§ **Data shown**:
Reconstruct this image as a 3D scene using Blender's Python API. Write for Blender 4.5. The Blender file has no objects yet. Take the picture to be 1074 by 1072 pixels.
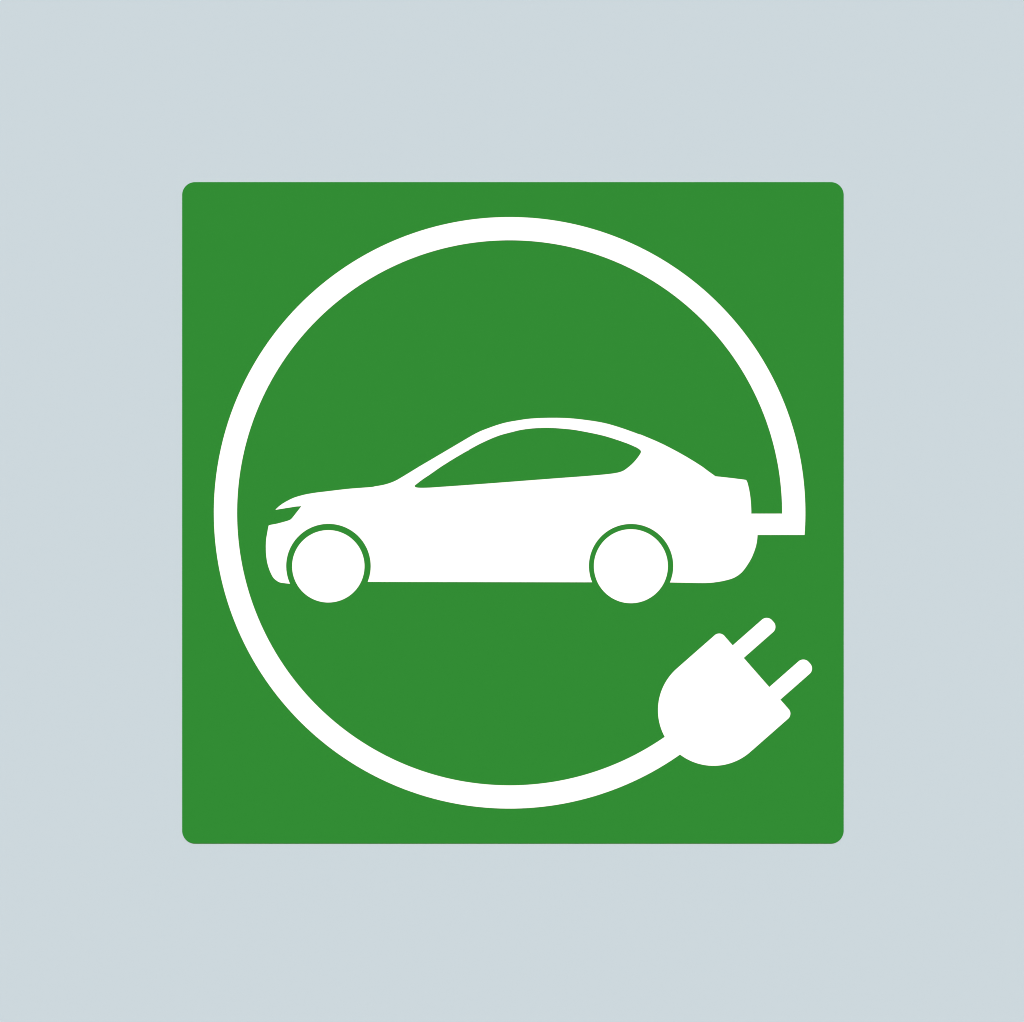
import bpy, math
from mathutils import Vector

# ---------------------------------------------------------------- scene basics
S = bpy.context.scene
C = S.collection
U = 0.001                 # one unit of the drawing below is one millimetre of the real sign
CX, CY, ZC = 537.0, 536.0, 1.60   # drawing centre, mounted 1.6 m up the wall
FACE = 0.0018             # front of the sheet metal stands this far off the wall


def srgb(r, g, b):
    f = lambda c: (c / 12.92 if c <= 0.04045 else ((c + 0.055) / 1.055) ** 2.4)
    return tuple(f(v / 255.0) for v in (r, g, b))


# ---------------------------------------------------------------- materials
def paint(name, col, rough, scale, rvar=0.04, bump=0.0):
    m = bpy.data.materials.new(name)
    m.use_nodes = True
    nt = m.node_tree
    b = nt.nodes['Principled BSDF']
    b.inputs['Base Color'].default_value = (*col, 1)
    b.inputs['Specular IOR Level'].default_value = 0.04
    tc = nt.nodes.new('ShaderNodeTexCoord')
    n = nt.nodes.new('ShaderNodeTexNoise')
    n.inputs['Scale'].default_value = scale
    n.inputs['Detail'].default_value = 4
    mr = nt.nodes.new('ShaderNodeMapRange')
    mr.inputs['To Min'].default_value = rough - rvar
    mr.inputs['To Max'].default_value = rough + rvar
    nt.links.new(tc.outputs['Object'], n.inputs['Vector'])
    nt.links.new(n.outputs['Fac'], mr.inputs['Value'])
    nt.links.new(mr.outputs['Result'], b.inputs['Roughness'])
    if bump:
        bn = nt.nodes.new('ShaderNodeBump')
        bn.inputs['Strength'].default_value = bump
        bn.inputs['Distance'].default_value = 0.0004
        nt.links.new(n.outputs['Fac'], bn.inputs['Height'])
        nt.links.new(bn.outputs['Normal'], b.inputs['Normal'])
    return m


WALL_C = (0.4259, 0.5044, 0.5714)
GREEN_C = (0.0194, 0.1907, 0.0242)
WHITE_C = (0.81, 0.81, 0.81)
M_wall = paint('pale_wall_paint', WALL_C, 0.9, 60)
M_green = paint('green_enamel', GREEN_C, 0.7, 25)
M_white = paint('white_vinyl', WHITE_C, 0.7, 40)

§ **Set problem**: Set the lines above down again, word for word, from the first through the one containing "return tuple(f(v /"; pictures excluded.

§ **Correct output**:
Reconstruct this image as a 3D scene using Blender's Python API. Write for Blender 4.5. The Blender file has no objects yet. Take the picture to be 1074 by 1072 pixels.
import bpy, math
from mathutils import Vector

# ---------------------------------------------------------------- scene basics
S = bpy.context.scene
C = S.collection
U = 0.001                 # one unit of the drawing below is one millimetre of the real sign
CX, CY, ZC = 537.0, 536.0, 1.60   # drawing centre, mounted 1.6 m up the wall
FACE = 0.0018             # front of the sheet metal stands this far off the wall


def srgb(r, g, b):
    f = lambda c: (c / 12.92 if c <= 0.04045 else ((c + 0.055) / 1.055) ** 2.4)
    return tuple(f(v / 255.0) for v in (r, g, b))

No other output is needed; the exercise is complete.